The Influence of Temperature on the Microstructure and Properties of Nb-V-Ti-Mo Complex Microalloyed High-Strength Fire-Resistant Steel

Abstract

Nb-V-Ti-Mo complex microalloyed high-strength fire-resistant steel was obtained through two-stage hot rolling and laminar cooling. The results showed that the microstructure of the steel included bainite ferrite and martensite-austenite constituent (i.e., MA) islands. The experimental steel displayed high strength at room temperature, with a yield strength (YS) of 617 MPa and tensile strength of 813 MPa (elongation = 18.5%).

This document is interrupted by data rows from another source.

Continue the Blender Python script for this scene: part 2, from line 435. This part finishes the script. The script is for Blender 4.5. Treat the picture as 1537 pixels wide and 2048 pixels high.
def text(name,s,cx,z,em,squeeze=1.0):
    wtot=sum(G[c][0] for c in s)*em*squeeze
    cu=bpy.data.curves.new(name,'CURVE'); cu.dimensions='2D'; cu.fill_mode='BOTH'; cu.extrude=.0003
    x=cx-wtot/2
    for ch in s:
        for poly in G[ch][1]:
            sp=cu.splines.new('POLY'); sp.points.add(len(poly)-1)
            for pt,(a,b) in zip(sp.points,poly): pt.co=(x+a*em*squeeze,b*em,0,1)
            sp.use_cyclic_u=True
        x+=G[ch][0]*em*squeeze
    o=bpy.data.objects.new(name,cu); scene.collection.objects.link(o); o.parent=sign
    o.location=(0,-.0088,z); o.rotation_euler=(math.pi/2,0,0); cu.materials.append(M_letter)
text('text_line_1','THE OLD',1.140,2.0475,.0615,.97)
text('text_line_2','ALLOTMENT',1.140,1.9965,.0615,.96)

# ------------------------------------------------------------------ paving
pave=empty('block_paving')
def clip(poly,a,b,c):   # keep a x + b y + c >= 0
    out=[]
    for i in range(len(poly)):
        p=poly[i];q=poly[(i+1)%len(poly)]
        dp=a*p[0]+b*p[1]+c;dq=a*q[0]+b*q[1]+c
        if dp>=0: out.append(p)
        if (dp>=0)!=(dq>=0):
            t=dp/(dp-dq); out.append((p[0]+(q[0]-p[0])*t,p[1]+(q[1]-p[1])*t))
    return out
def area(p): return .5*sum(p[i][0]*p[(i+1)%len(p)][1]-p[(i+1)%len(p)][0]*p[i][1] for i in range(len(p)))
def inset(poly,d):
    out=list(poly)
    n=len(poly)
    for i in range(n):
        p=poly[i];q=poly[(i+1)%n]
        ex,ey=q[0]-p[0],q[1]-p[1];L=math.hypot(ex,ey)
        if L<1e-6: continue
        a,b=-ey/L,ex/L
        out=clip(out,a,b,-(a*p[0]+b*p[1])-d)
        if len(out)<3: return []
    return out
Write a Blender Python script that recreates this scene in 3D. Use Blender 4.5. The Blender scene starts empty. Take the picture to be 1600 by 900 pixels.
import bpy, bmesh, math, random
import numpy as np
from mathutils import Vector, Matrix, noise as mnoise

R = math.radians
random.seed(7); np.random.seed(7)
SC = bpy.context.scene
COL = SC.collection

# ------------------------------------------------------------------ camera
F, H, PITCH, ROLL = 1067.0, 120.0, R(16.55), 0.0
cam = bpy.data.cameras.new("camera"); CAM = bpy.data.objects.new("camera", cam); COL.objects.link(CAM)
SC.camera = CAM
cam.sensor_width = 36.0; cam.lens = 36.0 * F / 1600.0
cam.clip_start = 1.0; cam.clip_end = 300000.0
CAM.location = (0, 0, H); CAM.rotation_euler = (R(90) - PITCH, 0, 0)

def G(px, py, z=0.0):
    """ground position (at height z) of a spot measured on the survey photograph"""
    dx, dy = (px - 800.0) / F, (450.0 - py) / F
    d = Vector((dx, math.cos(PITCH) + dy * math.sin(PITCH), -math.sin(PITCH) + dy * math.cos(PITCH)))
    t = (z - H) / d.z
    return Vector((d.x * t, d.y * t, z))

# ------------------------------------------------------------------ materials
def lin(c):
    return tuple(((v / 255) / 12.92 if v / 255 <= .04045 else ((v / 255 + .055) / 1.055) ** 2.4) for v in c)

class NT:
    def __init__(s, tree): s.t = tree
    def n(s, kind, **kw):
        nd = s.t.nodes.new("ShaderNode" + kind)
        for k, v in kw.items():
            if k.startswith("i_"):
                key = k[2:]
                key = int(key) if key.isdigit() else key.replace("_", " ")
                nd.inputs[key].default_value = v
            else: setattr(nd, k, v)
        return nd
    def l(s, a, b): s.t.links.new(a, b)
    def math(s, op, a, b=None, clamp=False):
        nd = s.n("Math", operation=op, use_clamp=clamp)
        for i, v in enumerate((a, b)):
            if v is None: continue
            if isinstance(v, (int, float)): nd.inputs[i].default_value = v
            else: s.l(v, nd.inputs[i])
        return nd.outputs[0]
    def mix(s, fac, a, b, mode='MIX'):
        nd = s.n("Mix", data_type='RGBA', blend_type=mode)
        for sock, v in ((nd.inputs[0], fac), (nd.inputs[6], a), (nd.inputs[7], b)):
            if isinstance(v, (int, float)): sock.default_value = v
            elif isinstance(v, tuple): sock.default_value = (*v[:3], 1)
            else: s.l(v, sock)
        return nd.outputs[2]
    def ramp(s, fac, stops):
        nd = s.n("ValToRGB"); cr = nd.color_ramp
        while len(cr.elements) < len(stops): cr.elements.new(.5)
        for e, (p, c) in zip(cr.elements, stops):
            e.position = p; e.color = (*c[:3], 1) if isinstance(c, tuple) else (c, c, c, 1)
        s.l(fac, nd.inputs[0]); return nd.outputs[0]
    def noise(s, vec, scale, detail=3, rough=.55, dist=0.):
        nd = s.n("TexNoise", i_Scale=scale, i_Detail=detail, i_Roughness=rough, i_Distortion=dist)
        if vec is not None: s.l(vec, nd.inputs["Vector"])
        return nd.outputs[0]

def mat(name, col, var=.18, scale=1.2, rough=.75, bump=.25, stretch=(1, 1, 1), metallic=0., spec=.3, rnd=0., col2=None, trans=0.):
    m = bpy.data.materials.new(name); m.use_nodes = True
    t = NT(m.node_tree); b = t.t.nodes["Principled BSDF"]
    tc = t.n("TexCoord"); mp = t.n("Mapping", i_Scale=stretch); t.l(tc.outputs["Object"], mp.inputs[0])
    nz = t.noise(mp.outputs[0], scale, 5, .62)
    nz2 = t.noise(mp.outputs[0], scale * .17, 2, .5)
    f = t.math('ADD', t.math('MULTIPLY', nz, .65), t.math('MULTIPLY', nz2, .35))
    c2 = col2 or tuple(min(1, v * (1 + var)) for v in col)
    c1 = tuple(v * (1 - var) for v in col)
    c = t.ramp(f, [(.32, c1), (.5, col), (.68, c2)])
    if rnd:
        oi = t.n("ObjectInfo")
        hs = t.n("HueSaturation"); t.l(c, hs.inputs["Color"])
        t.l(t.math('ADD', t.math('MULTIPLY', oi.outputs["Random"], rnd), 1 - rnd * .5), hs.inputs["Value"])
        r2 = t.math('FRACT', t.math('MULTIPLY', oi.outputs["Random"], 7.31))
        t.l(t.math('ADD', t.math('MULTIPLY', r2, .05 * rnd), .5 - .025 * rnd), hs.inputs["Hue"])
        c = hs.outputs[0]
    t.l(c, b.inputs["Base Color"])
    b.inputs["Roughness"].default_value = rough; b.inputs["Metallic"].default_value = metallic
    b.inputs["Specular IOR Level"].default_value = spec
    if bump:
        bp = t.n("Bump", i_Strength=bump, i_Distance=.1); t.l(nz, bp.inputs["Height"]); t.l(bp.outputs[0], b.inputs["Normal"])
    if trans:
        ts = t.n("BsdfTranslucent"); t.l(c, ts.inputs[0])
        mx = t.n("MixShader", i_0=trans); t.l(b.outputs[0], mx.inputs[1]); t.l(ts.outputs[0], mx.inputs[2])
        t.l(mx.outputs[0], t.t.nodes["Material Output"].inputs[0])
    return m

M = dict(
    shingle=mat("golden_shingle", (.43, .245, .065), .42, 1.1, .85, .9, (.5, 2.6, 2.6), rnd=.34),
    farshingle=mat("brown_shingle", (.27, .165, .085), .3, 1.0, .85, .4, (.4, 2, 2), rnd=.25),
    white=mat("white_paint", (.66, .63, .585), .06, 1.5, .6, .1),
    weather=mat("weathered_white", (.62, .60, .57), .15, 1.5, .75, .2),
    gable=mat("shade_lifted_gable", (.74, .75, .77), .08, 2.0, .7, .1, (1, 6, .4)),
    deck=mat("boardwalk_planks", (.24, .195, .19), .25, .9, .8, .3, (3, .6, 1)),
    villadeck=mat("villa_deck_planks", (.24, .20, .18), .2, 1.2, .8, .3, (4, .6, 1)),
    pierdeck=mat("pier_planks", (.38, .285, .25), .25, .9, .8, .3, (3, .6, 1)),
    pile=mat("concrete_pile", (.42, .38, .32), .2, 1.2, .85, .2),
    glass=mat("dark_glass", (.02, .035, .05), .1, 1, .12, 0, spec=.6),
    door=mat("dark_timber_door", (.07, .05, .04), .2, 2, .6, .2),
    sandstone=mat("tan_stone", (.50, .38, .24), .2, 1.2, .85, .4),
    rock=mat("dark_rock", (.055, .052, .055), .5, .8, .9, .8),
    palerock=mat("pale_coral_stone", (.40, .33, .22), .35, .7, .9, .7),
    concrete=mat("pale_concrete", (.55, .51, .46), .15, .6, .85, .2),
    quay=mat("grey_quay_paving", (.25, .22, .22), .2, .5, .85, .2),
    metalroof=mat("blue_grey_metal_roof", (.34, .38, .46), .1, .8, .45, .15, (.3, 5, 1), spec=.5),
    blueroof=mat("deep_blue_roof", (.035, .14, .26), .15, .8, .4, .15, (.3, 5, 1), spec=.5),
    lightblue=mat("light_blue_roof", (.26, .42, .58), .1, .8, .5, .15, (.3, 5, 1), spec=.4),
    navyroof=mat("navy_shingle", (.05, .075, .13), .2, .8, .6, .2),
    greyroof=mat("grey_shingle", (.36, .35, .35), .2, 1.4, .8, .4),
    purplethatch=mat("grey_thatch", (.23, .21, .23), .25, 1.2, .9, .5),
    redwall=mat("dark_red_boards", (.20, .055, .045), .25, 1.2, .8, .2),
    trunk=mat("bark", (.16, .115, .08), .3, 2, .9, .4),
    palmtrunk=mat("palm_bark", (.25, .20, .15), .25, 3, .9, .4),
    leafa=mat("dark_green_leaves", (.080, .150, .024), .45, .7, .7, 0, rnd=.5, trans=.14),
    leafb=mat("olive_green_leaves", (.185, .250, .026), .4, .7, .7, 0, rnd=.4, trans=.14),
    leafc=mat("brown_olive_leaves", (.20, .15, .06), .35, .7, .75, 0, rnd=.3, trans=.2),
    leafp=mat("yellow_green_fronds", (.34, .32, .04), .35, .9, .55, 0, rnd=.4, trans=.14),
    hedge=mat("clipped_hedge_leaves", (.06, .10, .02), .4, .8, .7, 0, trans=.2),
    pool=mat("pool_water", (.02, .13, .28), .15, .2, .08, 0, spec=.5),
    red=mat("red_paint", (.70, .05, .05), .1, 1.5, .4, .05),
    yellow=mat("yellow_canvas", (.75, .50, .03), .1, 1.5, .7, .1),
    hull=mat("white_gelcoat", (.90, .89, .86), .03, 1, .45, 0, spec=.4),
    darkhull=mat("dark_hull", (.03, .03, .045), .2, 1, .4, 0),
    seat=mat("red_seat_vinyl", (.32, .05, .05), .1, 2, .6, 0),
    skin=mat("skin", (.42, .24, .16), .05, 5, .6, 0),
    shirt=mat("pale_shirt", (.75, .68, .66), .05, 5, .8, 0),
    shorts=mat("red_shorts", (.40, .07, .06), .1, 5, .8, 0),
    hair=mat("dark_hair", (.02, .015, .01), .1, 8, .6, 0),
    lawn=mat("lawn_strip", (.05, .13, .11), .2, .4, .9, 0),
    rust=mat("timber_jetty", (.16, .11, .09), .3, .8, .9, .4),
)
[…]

As the temperature increased to 700 °C, the high-temperature yield strength gradually decreased. Electron backscatter diffraction (EBSD) was used to analyze the experimental steels at different temperatures. The grain sizes did not grow significantly. A small number of nanoprecipitates with an average diameter of 29.2 nm were distributed in the matrix of the as-rolled specimen. Upon increasing the temperature, the number of fine nanoprecipitates gradually increased, resulting in a gradual decrease in their average diameter, reaching a minimum of 19.4 nm at 600 °C. The Orowan equation explained well the precipitation strengthening effect of the nanoprecipitates that formed at a high temperature. At both room temperature and 300 °C, the Ashby work hardening theoretical curves were consistent with the experimental true stress-strain curves. Dynamic recovery and recrystallization occurred at 600 °C, which caused the experimental true stress-strain curve to deviate from the calculated curve.